Building for the Builders

While the entire campus came to a halt during the summers, the Architecture department of NITR transformed greatly from a small neglected classroom to a satisfying, resolute department building.

The Council of Architecture (COA), an organization whose permit is mandatory for any architectural institute for its students to receive the degree, paid a most awaited visit to the department this summer, on the 24th of June. It was this guiding force that led to an impressive makeover of the departmental building, within a short span of time.


Having started as a small classroom, the two storied department now comprises of two well-maintained classrooms, a neat apposite drafting studio, three faculty chambers, a computer lab, a materials museum and a departmental library. The classrooms, one on each floor, have evolved into smart-rooms with display boards, AV support and new furniture. The studios are efficiently designed to provide for a good strength of 30. The computer lab is with some 35 systems, which shall be used by the students for graphics as well as non-graphics software. Right behind this lab is the departmental library; though not quite like an established book gallery, but with around 470 architectural books, this library serves the students surprisingly well. To the right extreme of the building is the materials museum that has been set up with the idea of providing the students with exposure to the various gradations of the widely used resources in the very field. Furthermore, arrangements have been in progress in the backyard of the department to come up with a proper provision to provide hands-on experience in field work to our future architects. While the classrooms are perfectly ready for the freshman year, the work in the second studio and library is yet to be completed.

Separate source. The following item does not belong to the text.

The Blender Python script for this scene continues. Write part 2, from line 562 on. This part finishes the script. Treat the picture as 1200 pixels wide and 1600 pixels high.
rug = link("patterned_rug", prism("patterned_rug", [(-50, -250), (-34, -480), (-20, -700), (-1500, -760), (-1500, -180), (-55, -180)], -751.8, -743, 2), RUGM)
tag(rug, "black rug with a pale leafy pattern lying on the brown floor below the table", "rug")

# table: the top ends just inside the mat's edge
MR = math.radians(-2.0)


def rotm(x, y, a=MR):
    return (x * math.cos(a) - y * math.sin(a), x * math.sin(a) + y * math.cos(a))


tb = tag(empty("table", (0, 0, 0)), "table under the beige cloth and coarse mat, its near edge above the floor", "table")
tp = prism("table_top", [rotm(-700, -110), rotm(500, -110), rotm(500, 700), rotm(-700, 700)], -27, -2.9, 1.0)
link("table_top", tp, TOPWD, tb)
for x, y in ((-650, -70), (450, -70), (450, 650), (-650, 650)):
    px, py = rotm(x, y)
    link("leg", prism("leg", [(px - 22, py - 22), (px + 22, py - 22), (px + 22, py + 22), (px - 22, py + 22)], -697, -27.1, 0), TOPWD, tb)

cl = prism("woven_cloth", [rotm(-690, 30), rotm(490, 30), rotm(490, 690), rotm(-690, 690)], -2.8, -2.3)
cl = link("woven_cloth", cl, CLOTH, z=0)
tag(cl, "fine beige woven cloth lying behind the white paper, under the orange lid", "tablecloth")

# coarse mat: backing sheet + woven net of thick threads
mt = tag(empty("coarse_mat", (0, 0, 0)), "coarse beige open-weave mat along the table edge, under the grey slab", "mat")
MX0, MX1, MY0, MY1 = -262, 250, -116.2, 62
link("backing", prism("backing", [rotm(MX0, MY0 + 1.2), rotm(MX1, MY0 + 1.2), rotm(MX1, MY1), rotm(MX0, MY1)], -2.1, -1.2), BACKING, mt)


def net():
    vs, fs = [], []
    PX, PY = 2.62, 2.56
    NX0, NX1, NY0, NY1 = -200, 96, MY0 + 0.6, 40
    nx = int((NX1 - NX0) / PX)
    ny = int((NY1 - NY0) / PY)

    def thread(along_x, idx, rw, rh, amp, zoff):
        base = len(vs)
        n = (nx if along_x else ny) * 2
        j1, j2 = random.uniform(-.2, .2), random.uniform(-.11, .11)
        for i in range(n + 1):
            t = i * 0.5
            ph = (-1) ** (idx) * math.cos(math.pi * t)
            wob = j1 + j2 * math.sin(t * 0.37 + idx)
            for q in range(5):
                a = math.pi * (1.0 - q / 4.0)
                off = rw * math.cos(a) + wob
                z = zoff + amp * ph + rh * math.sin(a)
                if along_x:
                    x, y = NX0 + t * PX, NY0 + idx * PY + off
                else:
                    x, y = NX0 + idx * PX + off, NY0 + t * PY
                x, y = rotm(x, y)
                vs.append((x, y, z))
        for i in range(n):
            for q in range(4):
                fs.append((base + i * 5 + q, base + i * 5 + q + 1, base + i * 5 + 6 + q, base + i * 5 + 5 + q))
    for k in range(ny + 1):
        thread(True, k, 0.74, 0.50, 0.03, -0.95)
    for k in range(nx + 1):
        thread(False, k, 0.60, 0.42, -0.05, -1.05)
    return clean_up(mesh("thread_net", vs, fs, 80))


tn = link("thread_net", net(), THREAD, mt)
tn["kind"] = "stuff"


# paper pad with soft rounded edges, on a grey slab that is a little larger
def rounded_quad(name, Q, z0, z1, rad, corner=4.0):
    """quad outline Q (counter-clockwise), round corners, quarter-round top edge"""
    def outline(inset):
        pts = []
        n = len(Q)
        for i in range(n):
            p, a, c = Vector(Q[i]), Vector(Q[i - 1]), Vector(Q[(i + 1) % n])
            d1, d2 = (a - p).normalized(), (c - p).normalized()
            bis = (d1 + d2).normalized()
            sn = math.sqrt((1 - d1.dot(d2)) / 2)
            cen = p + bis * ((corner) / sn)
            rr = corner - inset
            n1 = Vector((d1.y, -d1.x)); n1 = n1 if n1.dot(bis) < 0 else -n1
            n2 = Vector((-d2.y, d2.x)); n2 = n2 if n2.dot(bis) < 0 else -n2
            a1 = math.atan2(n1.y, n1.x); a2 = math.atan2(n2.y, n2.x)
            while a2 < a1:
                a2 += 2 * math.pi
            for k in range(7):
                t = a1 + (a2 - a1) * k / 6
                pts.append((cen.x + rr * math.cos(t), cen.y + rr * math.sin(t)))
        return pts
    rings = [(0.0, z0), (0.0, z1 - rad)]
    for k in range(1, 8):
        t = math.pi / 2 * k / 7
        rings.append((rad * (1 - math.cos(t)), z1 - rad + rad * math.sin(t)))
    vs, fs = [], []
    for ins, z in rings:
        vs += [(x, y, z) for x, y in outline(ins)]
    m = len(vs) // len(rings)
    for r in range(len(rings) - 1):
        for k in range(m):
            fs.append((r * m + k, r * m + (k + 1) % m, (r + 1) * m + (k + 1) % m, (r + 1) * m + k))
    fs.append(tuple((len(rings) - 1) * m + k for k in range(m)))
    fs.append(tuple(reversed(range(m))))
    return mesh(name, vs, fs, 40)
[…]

The department is yet to be sorted in many of its aspects. A certain clumsiness lingers. The building lacks proper sanitation facilities. Though there are bathrooms, they are in a filthy condition that makes them unsuitable for use. Moreover the department might have to face some ambiguity with the enrollment of a new batch of students, due to a shortage in the necessary utilities.

This new department is certainly making a good effort to reach heights, but it has yet to delve into the undiscovered waters.